§ Source data
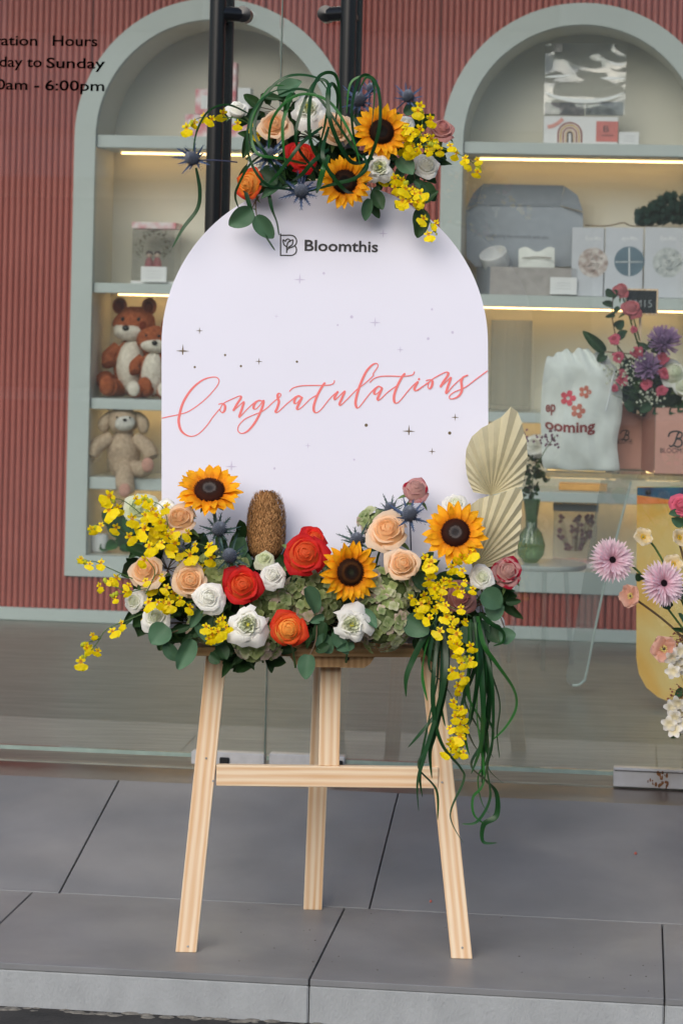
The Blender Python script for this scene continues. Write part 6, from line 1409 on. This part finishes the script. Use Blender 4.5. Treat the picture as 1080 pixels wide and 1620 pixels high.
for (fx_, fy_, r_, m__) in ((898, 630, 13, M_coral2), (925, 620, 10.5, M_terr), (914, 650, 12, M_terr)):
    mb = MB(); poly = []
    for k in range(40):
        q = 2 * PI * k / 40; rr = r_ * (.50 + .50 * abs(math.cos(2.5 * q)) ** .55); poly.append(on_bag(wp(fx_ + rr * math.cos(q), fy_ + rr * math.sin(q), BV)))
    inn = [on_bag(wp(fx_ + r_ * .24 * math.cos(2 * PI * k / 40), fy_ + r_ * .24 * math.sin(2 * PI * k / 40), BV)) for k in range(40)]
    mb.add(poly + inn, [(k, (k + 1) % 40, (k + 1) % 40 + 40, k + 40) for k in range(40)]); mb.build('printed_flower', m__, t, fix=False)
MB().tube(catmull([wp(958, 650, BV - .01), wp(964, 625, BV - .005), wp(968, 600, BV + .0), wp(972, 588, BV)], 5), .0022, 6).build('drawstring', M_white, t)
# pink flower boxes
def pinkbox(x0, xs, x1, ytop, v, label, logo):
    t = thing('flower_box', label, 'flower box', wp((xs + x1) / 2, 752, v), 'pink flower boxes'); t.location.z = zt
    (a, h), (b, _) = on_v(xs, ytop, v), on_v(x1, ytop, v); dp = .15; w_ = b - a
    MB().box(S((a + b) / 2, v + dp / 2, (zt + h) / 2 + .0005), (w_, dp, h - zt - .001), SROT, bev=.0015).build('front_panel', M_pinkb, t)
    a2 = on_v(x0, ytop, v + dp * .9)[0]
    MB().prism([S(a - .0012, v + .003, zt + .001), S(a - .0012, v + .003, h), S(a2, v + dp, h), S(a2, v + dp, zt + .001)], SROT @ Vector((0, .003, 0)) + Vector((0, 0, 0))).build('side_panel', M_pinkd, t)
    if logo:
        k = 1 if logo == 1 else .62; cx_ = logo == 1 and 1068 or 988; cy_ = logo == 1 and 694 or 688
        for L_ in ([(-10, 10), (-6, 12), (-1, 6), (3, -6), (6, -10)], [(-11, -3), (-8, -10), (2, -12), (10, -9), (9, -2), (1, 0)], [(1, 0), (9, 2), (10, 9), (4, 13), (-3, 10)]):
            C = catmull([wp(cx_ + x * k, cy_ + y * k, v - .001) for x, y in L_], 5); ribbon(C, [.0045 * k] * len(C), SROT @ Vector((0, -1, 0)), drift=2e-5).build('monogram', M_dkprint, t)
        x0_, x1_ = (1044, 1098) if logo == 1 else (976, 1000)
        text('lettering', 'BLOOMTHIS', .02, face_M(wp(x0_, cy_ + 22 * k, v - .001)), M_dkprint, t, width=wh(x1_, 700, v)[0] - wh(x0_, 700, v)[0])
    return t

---

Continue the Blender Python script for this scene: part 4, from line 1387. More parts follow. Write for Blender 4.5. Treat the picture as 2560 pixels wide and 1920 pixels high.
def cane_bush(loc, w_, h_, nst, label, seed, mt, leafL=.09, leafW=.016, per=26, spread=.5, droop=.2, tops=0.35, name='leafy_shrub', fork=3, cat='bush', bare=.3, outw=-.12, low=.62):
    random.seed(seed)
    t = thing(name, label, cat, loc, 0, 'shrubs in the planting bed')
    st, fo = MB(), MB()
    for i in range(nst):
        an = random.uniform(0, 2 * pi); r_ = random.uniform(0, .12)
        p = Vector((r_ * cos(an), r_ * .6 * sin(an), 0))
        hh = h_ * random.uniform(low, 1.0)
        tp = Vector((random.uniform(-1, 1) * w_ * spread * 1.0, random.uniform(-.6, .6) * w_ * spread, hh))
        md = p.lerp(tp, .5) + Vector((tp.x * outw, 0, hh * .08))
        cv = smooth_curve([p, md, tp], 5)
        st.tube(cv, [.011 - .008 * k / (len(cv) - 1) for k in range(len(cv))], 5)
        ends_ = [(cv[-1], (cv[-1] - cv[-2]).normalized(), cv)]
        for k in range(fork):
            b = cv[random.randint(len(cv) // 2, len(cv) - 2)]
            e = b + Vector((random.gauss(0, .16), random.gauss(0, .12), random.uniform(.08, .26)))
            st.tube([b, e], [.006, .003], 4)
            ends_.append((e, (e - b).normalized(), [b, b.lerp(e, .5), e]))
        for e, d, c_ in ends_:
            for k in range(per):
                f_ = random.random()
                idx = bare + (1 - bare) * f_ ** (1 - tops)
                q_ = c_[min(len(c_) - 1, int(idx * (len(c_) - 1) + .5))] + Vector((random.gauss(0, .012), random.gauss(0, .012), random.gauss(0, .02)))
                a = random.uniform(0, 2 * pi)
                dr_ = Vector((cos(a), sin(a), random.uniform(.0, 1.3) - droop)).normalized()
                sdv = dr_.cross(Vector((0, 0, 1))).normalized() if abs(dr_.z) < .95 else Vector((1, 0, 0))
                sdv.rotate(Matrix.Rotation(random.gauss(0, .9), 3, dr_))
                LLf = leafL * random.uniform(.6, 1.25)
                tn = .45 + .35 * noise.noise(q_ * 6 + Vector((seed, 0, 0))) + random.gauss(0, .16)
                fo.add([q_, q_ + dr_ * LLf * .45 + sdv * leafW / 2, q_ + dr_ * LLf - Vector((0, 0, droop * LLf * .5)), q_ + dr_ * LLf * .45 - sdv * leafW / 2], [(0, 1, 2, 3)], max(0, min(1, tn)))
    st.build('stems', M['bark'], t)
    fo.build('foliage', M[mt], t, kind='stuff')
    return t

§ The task
Filter the entries down to the lines containing "from". Copy each of those lines.

§ Written reply
The Blender Python script for this scene continues. Write part 6, from line 1409 on. This part finishes the script. Use Blender 4.5. Treat the picture as 1080 pixels wide and 1620 pixels high.
Continue the Blender Python script for this scene: part 4, from line 1387. More parts follow. Write for Blender 4.5. Treat the picture as 2560 pixels wide and 1920 pixels high.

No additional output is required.